Só que esses conflitos estão cada vez mais acirrados. O STF tem se virado nos trinta para dar conta do recado. Virou rotina um corrigir o erro do outro. Quando não tem jeito — como a pedalada na Constituição, patrocinada por seu presidente Ricardo Lewandowski, para manter os direitos políticos de Dilma Rousseff após seu impeachment — o Supremo fingiu que não viu. A envergonhada justificativa nesse caso foi que o tribunal agasalhou uma solução política de outro poder. Até aí o problema original estava do outro lado da rua.
Nesse e em outros casos, a arbitragem do STF, mesmo quando questionada, virou solução. Em cada uma dessas opções, o embate interno aumentou o desgaste entre os ministros. O que já era ruim ficou pior com as notícias de que os rendimentos das advogadas Roberta Rangel, mulher do atual presidente Dias Toffoli, e Guiomar Mendes, mulher de Gilmar Mendes, estariam sendo investigados pela Receita Federal. Guiomar e Roberta já haviam sido alvos de outras reportagens com acusações mais explícitas.

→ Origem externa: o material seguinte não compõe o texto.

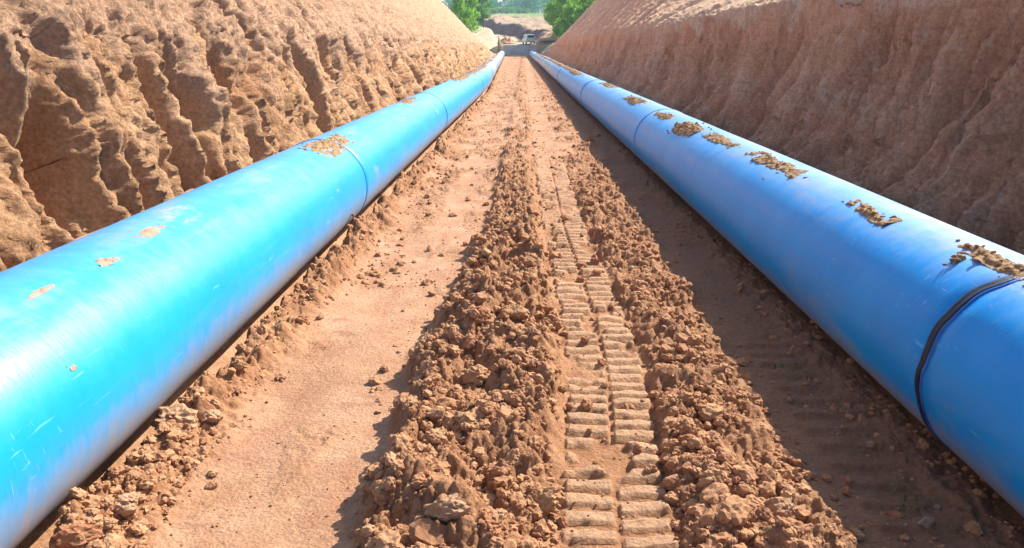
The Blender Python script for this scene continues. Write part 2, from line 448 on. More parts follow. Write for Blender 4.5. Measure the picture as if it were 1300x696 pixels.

Gilmar Mendes e Dias Toffoli, que inspiravam uma rebelião parlamentar contra uma suposta tentativa de Sérgio Moro e da Lava Jato de dominarem a república, resolveram agir por conta própria. Inventaram um inquérito em que o STF apura, denúncia e julga, uma canelada sem precedentes no ordenamento jurídico do país em períodos democráticos. Escalaram para a tarefa o ministro Alexandre de Moraes, um jurista com alma de policial, apelidado de Robocop por seus colegas no ministério de Michel Temer. Ele estreou atropelando a Constituição ao mandar censurar dois sites jornalísticos. Recuou depois de uma bordoada do ministro Celso de Mello, o decano do STF.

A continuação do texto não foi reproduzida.